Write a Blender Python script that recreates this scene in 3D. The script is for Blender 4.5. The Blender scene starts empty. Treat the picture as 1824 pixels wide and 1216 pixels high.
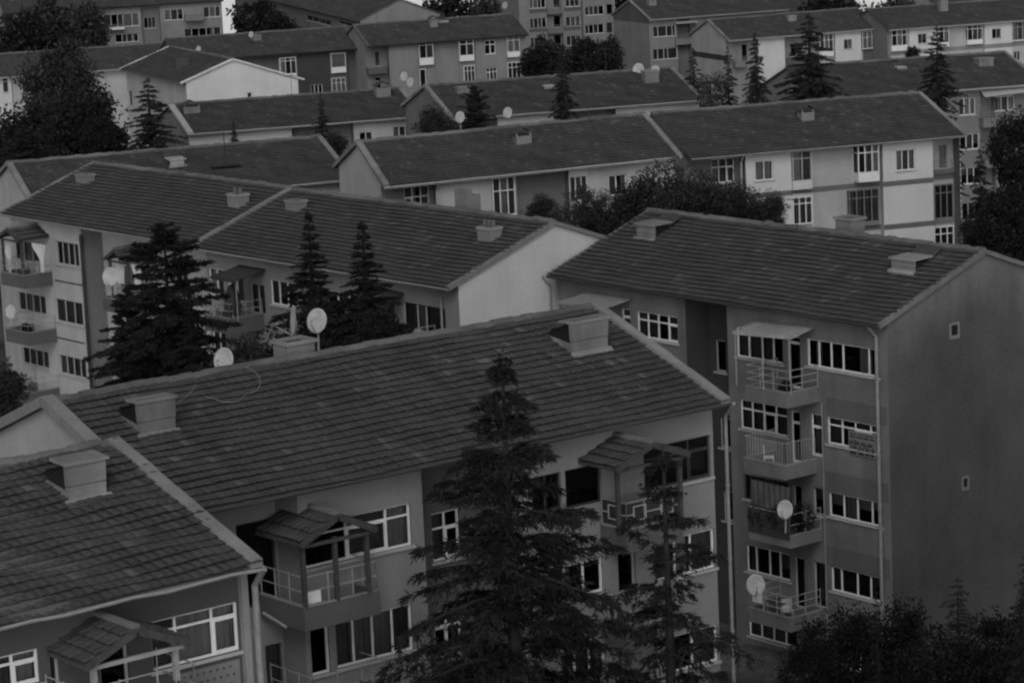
import bpy, math, random
import numpy as np
random.seed(7)
PI = math.pi
scene = bpy.context.scene
col = scene.collection

# ------------------------------------------------------------------ camera
CX, CY, F = 912.0, 608.0, 5200.0          # photograph is 1824 x 1216
CAMZ = 36.0
PIT, ROLL, YAW = math.radians(10.24), math.radians(-2.593), math.radians(-38.1)
_f = np.array([0, math.cos(PIT), -math.sin(PIT)]); _r = np.array([1.0, 0, 0]); _u = np.cross(_r, _f)
_r2 = math.cos(ROLL) * _r + math.sin(ROLL) * _u
_u2 = -math.sin(ROLL) * _r + math.cos(ROLL) * _u
_Z = np.array([[math.cos(YAW), -math.sin(YAW), 0], [math.sin(YAW), math.cos(YAW), 0], [0, 0, 1.0]])
CM = np.stack([_Z @ _r2, _Z @ _u2, _Z @ _f])
CO = np.array([0, 0, CAMZ])

def ray(u, v):
    return CM.T @ np.array([(u - CX) / F, -(v - CY) / F, 1.0])

def at(u, v, D):
    return CO + ray(u, v) * D

def ground_z(x, y):
    d = np.hypot(x, y)
    z = -3.0 * np.clip((d - 140) / 120.0, 0, 1) - 0.11 * np.clip(d - 500, 0, 1e9)
    return z + 0.35 * np.sin(x * 0.05) * np.cos(y * 0.043) * np.clip(d / 60, 0, 1)

cam = bpy.data.cameras.new('camera')
cam.sensor_width = 36.0; cam.sensor_fit = 'HORIZONTAL'
cam.lens = F / 1824.0 * 36.0
cam.clip_start = 1.0; cam.clip_end = 20000.0
camo = bpy.data.objects.new('camera', cam); col.objects.link(camo)
from mathutils import Matrix, Vector
camo.matrix_world = Matrix(((CM[0][0], CM[1][0], -CM[2][0], 0), (CM[0][1], CM[1][1], -CM[2][1], 0),
                            (CM[0][2], CM[1][2], -CM[2][2], CAMZ), (0, 0, 0, 1)))
scene.camera = camo

# ------------------------------------------------------------------ materials (all greys: a black and white place)
MATS = {}
def nodes(name):
    m = bpy.data.materials.new(name); m.use_nodes = True
    nt = m.node_tree; b = nt.nodes['Principled BSDF']
    MATS[name] = m
    return m, nt, b

def g(v): return (v, v, v, 1)

def ramp(nt, fac, a, b, p0=0.3, p1=0.7):
    r = nt.nodes.new('ShaderNodeValToRGB'); nt.links.new(fac, r.inputs[0])
    r.color_ramp.elements[0].position = p0; r.color_ramp.elements[1].position = p1
    r.color_ramp.elements[0].color = g(a); r.color_ramp.elements[1].color = g(b)
    return r.outputs[0]

def noise(nt, scale, detail=4, vec=None, rough=0.6):
    n = nt.nodes.new('ShaderNodeTexNoise'); n.inputs['Scale'].default_value = scale
    n.inputs['Detail'].default_value = detail; n.inputs['Roughness'].default_value = rough
    if vec is not None: nt.links.new(vec, n.inputs['Vector'])
    return n.outputs[0]

def mul(nt, a, b):
    m = nt.nodes.new('ShaderNodeMix'); m.data_type = 'RGBA'; m.blend_type = 'MULTIPLY'
    m.inputs[0].default_value = 1.0
    nt.links.new(a, m.inputs[6]); nt.links.new(b, m.inputs[7])
    return m.outputs[2]

def coords(nt, stretch=None):
    t = nt.nodes.new('ShaderNodeTexCoord'); o = t.outputs['Object']
    if stretch:
        mp = nt.nodes.new('ShaderNodeMapping'); mp.inputs['Scale'].default_value = stretch
        nt.links.new(o, mp.inputs['Vector']); o = mp.outputs[0]
    return o

def plaster(name, v, dirt=0.86, streak=0.93, rough=0.85, bump=0.25):
    """rendered wall: blotches, rain streaks and fine grain"""
    m, nt, b = nodes(name)
    c = ramp(nt, noise(nt, 0.35, 6, coords(nt)), v * dirt, v * 1.06, 0.32, 0.62)
    s = ramp(nt, noise(nt, 1.0, 5, coords(nt, (0.9, 0.9, 0.08))), streak, 1.04, 0.33, 0.55)
    f = ramp(nt, noise(nt, 9.0, 3, coords(nt)), 0.93, 1.06)
    c = mul(nt, mul(nt, c, s), f)
    nt.links.new(c, b.inputs['Base Color']); b.inputs['Roughness'].default_value = rough
    b.inputs['Specular IOR Level'].default_value = 0.2
    bp = nt.nodes.new('ShaderNodeBump'); bp.inputs['Strength'].default_value = bump; bp.inputs['Distance'].default_value = 0.02
    nt.links.new(noise(nt, 14, 5, coords(nt)), bp.inputs['Height']); nt.links.new(bp.outputs[0], b.inputs['Normal'])
    return m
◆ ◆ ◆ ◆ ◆
→ **What the task asks**
Copy the listing word for word, excluding its pictures.

→ **Written reply**
Write a Blender Python script that recreates this scene in 3D. The script is for Blender 4.5. The Blender scene starts empty. Treat the picture as 1824 pixels wide and 1216 pixels high.
import bpy, math, random
import numpy as np
random.seed(7)
PI = math.pi
scene = bpy.context.scene
col = scene.collection

# ------------------------------------------------------------------ camera
CX, CY, F = 912.0, 608.0, 5200.0          # photograph is 1824 x 1216
CAMZ = 36.0
PIT, ROLL, YAW = math.radians(10.24), math.radians(-2.593), math.radians(-38.1)
_f = np.array([0, math.cos(PIT), -math.sin(PIT)]); _r = np.array([1.0, 0, 0]); _u = np.cross(_r, _f)
_r2 = math.cos(ROLL) * _r + math.sin(ROLL) * _u
_u2 = -math.sin(ROLL) * _r + math.cos(ROLL) * _u
_Z = np.array([[math.cos(YAW), -math.sin(YAW), 0], [math.sin(YAW), math.cos(YAW), 0], [0, 0, 1.0]])
CM = np.stack([_Z @ _r2, _Z @ _u2, _Z @ _f])
CO = np.array([0, 0, CAMZ])

def ray(u, v):
    return CM.T @ np.array([(u - CX) / F, -(v - CY) / F, 1.0])

def at(u, v, D):
    return CO + ray(u, v) * D

def ground_z(x, y):
    d = np.hypot(x, y)
    z = -3.0 * np.clip((d - 140) / 120.0, 0, 1) - 0.11 * np.clip(d - 500, 0, 1e9)
    return z + 0.35 * np.sin(x * 0.05) * np.cos(y * 0.043) * np.clip(d / 60, 0, 1)

cam = bpy.data.cameras.new('camera')
cam.sensor_width = 36.0; cam.sensor_fit = 'HORIZONTAL'
cam.lens = F / 1824.0 * 36.0
cam.clip_start = 1.0; cam.clip_end = 20000.0
camo = bpy.data.objects.new('camera', cam); col.objects.link(camo)
from mathutils import Matrix, Vector
camo.matrix_world = Matrix(((CM[0][0], CM[1][0], -CM[2][0], 0), (CM[0][1], CM[1][1], -CM[2][1], 0),
                            (CM[0][2], CM[1][2], -CM[2][2], CAMZ), (0, 0, 0, 1)))
scene.camera = camo

# ------------------------------------------------------------------ materials (all greys: a black and white place)
MATS = {}
def nodes(name):
    m = bpy.data.materials.new(name); m.use_nodes = True
    nt = m.node_tree; b = nt.nodes['Principled BSDF']
    MATS[name] = m
    return m, nt, b

def g(v): return (v, v, v, 1)

def ramp(nt, fac, a, b, p0=0.3, p1=0.7):
    r = nt.nodes.new('ShaderNodeValToRGB'); nt.links.new(fac, r.inputs[0])
    r.color_ramp.elements[0].position = p0; r.color_ramp.elements[1].position = p1
    r.color_ramp.elements[0].color = g(a); r.color_ramp.elements[1].color = g(b)
    return r.outputs[0]

def noise(nt, scale, detail=4, vec=None, rough=0.6):
    n = nt.nodes.new('ShaderNodeTexNoise'); n.inputs['Scale'].default_value = scale
    n.inputs['Detail'].default_value = detail; n.inputs['Roughness'].default_value = rough
    if vec is not None: nt.links.new(vec, n.inputs['Vector'])
    return n.outputs[0]

def mul(nt, a, b):
    m = nt.nodes.new('ShaderNodeMix'); m.data_type = 'RGBA'; m.blend_type = 'MULTIPLY'
    m.inputs[0].default_value = 1.0
    nt.links.new(a, m.inputs[6]); nt.links.new(b, m.inputs[7])
    return m.outputs[2]

def coords(nt, stretch=None):
    t = nt.nodes.new('ShaderNodeTexCoord'); o = t.outputs['Object']
    if stretch:
        mp = nt.nodes.new('ShaderNodeMapping'); mp.inputs['Scale'].default_value = stretch
        nt.links.new(o, mp.inputs['Vector']); o = mp.outputs[0]
    return o

def plaster(name, v, dirt=0.86, streak=0.93, rough=0.85, bump=0.25):
    """rendered wall: blotches, rain streaks and fine grain"""
    m, nt, b = nodes(name)
    c = ramp(nt, noise(nt, 0.35, 6, coords(nt)), v * dirt, v * 1.06, 0.32, 0.62)
    s = ramp(nt, noise(nt, 1.0, 5, coords(nt, (0.9, 0.9, 0.08))), streak, 1.04, 0.33, 0.55)
    f = ramp(nt, noise(nt, 9.0, 3, coords(nt)), 0.93, 1.06)
    c = mul(nt, mul(nt, c, s), f)
    nt.links.new(c, b.inputs['Base Color']); b.inputs['Roughness'].default_value = rough
    b.inputs['Specular IOR Level'].default_value = 0.2
    bp = nt.nodes.new('ShaderNodeBump'); bp.inputs['Strength'].default_value = bump; bp.inputs['Distance'].default_value = 0.02
    nt.links.new(noise(nt, 14, 5, coords(nt)), bp.inputs['Height']); nt.links.new(bp.outputs[0], b.inputs['Normal'])
    return m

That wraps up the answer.